SNOWMOBILING!

 

snowmobiling

 

So! What are you doing with your old Model T Ford? It is too dangerous to drive on the Northway at 20 mph where trucks rush past on their way to Quebec. You can leave the Ford, with black frame and yellow spoke wheels, standing on the front lawn but, as everyone knows, grass doesn’t grow under a Model T. What to do! What to do! A suggestion. You can turn the car into a snowmobile. That’s correct, a snowmobile. In the early 20th century, Model T’s, equipped with tracks in the back and skis in the front, were early versions of snowmobiles and were used to deliver mail.

Over the years the snowmobile progressed from a Model T to the present models that can zip across virgin areas at 100 miles per hour with a sound approximating BRAAP, BRAAP. (A noise hard to replicate on paper). One of the most interesting stages in the development of the snowmobile was the creation of the Ski Doo by Joseph Armour Bombardier, an appropriate name for the creator of a vehicle that shot over trails. The idea behind the Ski Doo emanated from a priest living in an isolated rural community. He wanted a vehicle that would help him serve his parishioners as he led his flock from earth to heaven!

Whatever the history, today over $25 billion is spent in the United States and Canada for snowmobiling––from clothes to Yamahas. After a fresh snowfall, I often awaken to the sound of a snowmobile racing along Brant Lake, with noise and pollution as byproducts. Bundled in a shiny orange one piece insulated suit, black boots, a yellow helmet, thick gloves, a snowmobiler huddles behind a transparent plastic windshield, narrowly missing an ice fishing hut and  vigilantly watching for a deer or even a moose (the latter a rarity). Occasionally a snowmobile breaks through the ice at a point where the frozen surface has expanded and opened.

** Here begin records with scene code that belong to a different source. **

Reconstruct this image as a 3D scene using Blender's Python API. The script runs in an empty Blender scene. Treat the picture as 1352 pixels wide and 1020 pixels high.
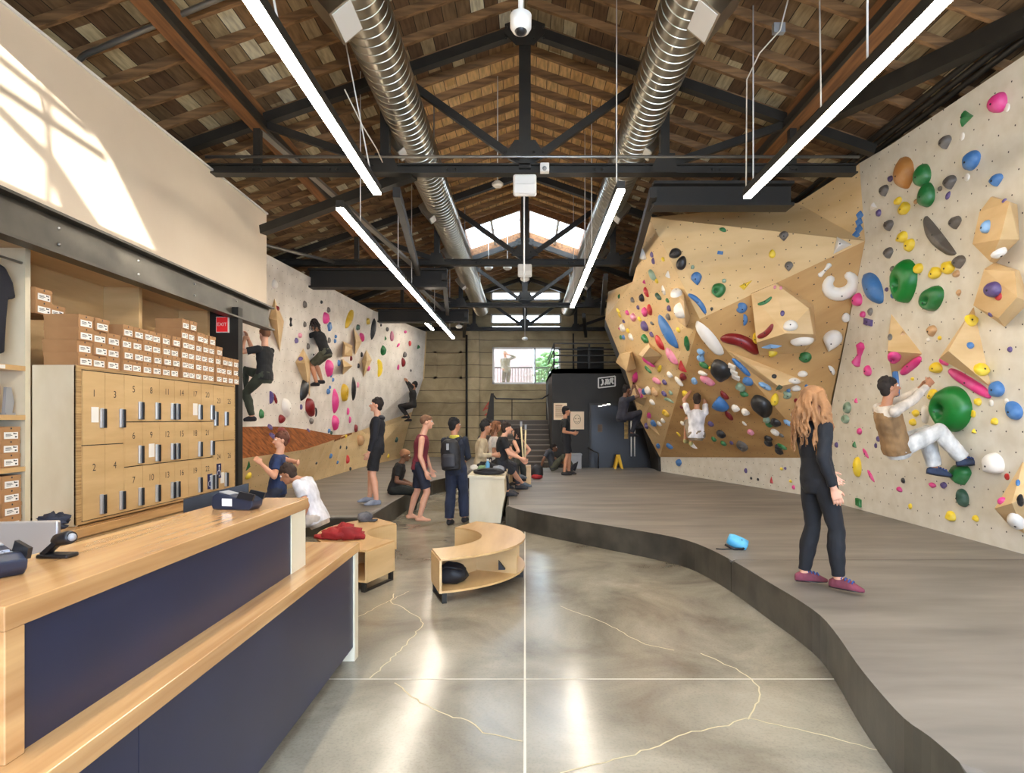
import bpy, bmesh, math, random
import numpy as np
from mathutils import Vector, Matrix, noise
from mathutils.bvhtree import BVHTree
C = bpy.context.scene.collection
SC = bpy.context.scene
V = Vector
rnd = random.Random(7)
# ---------------------------------------------------------------- camera
FPX, CX, CY, EYE = 800.0, 693.0, 554.0, 1.72
cam_d = bpy.data.cameras.new('camera'); cam = bpy.data.objects.new('camera', cam_d); C.objects.link(cam)
cam_d.sensor_width = 36; cam_d.lens = FPX / 1352 * 36
cam_d.shift_x = (676 - CX) / 1352; cam_d.shift_y = (CY - 510) / 1352
cam_d.clip_start = .05; cam_d.clip_end = 200
cam.location = (0, 0, EYE); cam.rotation_euler = (math.pi / 2, 0, 0)
SC.camera = cam
# ---------------------------------------------------------------- sky, sun, exposure
w = bpy.data.worlds.new('sky'); SC.world = w; w.use_nodes = True
nt = w.node_tree; bg = nt.nodes['Background']
bg.inputs[0].default_value = (.72, .86, 1, 1); bg.inputs[1].default_value = 10.0
sd = bpy.data.lights.new('sun', 'SUN'); sun = bpy.data.objects.new('sun', sd); C.objects.link(sun)
sd.energy = 17; sd.angle = .006; sd.color = (1, .95, .86)
SUN = V((-1, 1.6, -.3))
sun.rotation_euler = SUN.to_track_quat('-Z', 'Y').to_euler(); sun.location = (6, -8, 12)
SC.view_settings.view_transform = 'Standard'; SC.view_settings.look = 'None'
SC.view_settings.exposure = 0.0; SC.view_settings.gamma = 1; SC.view_settings.use_curve_mapping = False
LED = 63.0
# daylight entering by the glazed front behind the camera
ad = bpy.data.lights.new('front_daylight', 'AREA'); al = bpy.data.objects.new('front_daylight', ad); C.objects.link(al)
ad.shape = 'RECTANGLE'; ad.size = 7.4; ad.size_y = 3.2; ad.energy = 720; ad.color = (.42, .62, 1)
al.location = (2.7, -3.9, 1.95); al.rotation_euler = (math.radians(52), 0, 0); ad.spread = 2.4

# ---------------------------------------------------------------- helpers
def P(px, py, d):
    return V(((px - CX) * d / FPX, d, EYE - (py - CY) * d / FPX))
def PG(px, py, z):                      # pixel onto a level at height z
    return P(px, py, (EYE - z) * FPX / (py - CY))
def PX(px, py, X):                      # pixel onto the plane x = X
    return P(px, py, X * FPX / (px - CX))
def lin(c):
    return tuple((x / 255 / 12.92 if x / 255 <= .04045 else ((x / 255 + .055) / 1.055) ** 2.4) for x in c) + (1,)
MATS = {}
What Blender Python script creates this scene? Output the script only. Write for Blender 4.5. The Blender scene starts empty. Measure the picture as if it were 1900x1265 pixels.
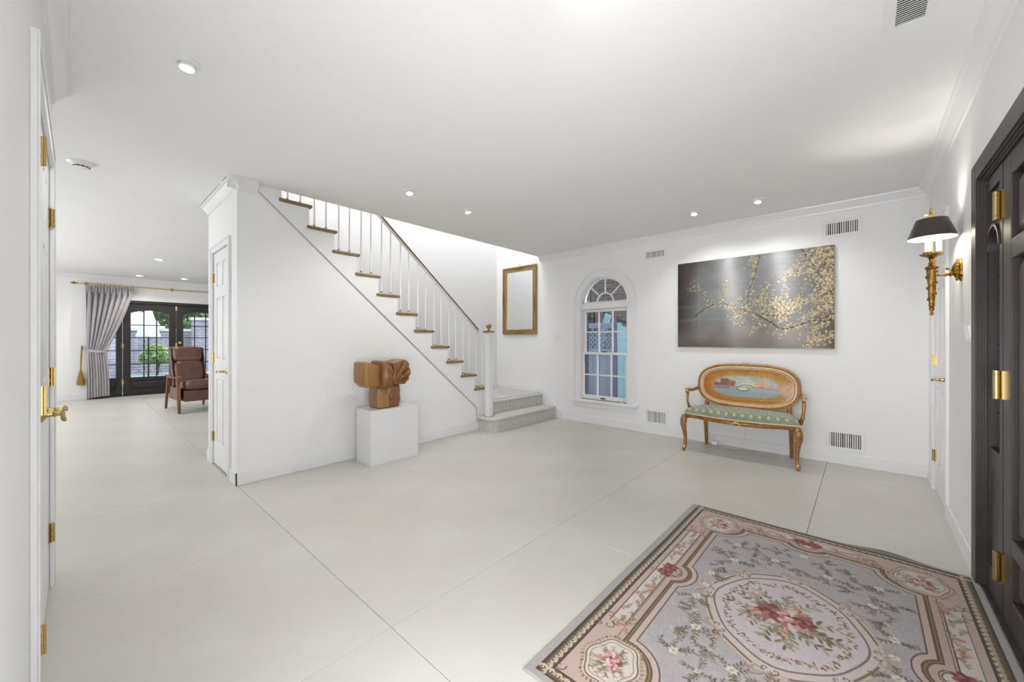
import bpy, bmesh, math, random
import numpy as np
from mathutils import Vector

random.seed(7)
rng = np.random.default_rng(11)
PI = math.pi
scene = bpy.context.scene
COL = scene.collection

# ------------------------------------------------------------------ camera, world, lights, exposure
XB, YS, ZC, YR, XE, XL = 4.947, 3.848, 2.532, -0.425, 0.875, -0.095
YF, YE, YL = 4.814, 4.906, 11.75          # stairwell far wall, end of the stair block, garden wall of the living room

cam_d = bpy.data.cameras.new('camera')
cam = bpy.data.objects.new('camera', cam_d)
COL.objects.link(cam)
cam_d.sensor_width = 36.0
cam_d.lens = 723.61 / 1900 * 36.0
cam_d.shift_y = -1.44 / 1900
cam_d.clip_start = 0.02
cam.location = (0, 0, 1.2)
cam.rotation_euler = (PI / 2, 0, 0.7331 - PI / 2)
scene.camera = cam

scene.view_settings.view_transform = 'Standard'
scene.view_settings.look = 'None'
scene.view_settings.gamma = 1.0
scene.view_settings.exposure = 0.15
try:
    scene.view_settings.use_curve_mapping = False
except Exception:
    pass

world = bpy.data.worlds.new('sky')
scene.world = world
world.use_nodes = True
_bg = world.node_tree.nodes['Background']
_bg.inputs[0].default_value = (0.80, 0.90, 1.0, 1)


def add_light(name, kind, loc, power, size=0.1, size_y=None, rot=(0, 0, 0), color=(1, 1, 1), spot=None, blend=0.5):
    d = bpy.data.lights.new(name, kind)
    d.energy = power
    d.color = color
    if kind == 'AREA':
        if size_y:
            d.shape = 'RECTANGLE'; d.size = size; d.size_y = size_y
        else:
            d.shape = 'DISK'; d.size = size
    elif kind == 'SPOT':
        d.shadow_soft_size = size; d.spot_size = spot or 1.9; d.spot_blend = blend
    else:
        d.shadow_soft_size = size
    o = bpy.data.objects.new(name, d)
    o.location = loc; o.rotation_euler = rot
    COL.objects.link(o)
    return o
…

When I venture on to the fresh snow, I notice only a single snowmobile track running the length of the lake from Crooks Island, where once Teddy Roosevelt went fishing, past Point O’ Pines camp. The snowmobile progresses in a straight line to a clearly defined destination. However, this clear path will not endure. Soon a fleet of snowmobiles will enter the lake from off Palisades Road. Yamahas, Polaris, Arctic Cats. They will not follow the original direct line but instead zig and zag, cross over one another’s tracks and soon Brant Lake will become a maze extending in every direction.

Ah well! That’s life! We may hope to travel in a straight line leading towards carefully planned goals but, soon, our landscape becomes a maze of twists and turns.

Who can be sure that where we begin is where we will end!

Brant Lake

1 Comment Leave a comment

  1. No, I have never owned an old Ford that could have been converted into a snow mobile. In fact, I have never ridden in any kind of snow mobile. But I have been in a dog sled, which although has some gas emissions, is not the environmental pollutant that the Ford is.